A massive shame then that so few will ever see it—unless they happen to check out these photos before buying their Short Wheelbase. But as with so many examples of engineering obsession, from the work of art that is a McLaren F1’s throttle pedal to the oft-painted-over, bookmatched carbon weave on a Pagani, what goes on under the skin is a microcosm of the quality buyers expect from the entire car.
And of course, the action of the indicator and wiper stalks on this skeletal, soon-to-be-shrouded functional item, has been matched to the weights of the rest of the car’s controls. Because even if you can’t see it, you’re still going to feel it.
The plan for 2022
Then, how about the exhaust system?
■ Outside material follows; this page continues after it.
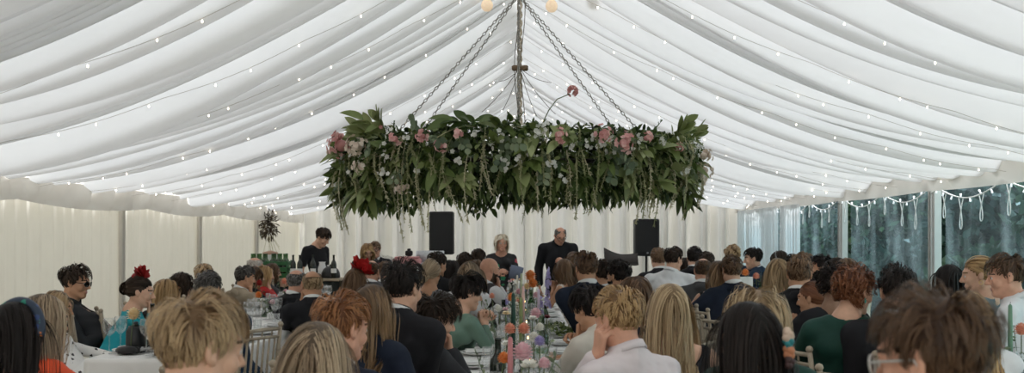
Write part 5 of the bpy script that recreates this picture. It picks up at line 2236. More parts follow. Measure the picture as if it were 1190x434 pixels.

It’s fully legal of course, both in terms of emissions and noise levels, but still custom designed to produce a glorious V-12 note to out-howl the standard Maranello.
The process of designing this, as Mallock explains, goes far deeper than just welding together a few stainless tubes, with engineers simulating the path the gases take all the way from the combustion chamber to the moment it leaves the finishing pipes. The intake, meanwhile, is the standard Ferrari unit, but fed via the functional scoop on the carbon bonnet. Each throttle blip may feel like sitting on the grid at Goodwood. We can’t wait to find out …
There are numerous finishes for the exterior brightwork (Mallock shows me yet another beautiful sculpture—the car’s flush-fitting door handle), interior components, while the reverse of the bonnet, bootlid and doors has been left in bare carbon to show off the material. And of course, there’s that aforementioned, three-piece undertray, slatted for cooling down its entire length.
There’s a palpable buzz from the engineers to get it all attached to the car and see it on its wheels, which should all happen early in 2022.
Then there’s road testing, and after that—most excitingly for us, and for the customers who already have their orders in (eventually, 30 of them)—those outside RML will finally get to drive it. 2022’s really looking up.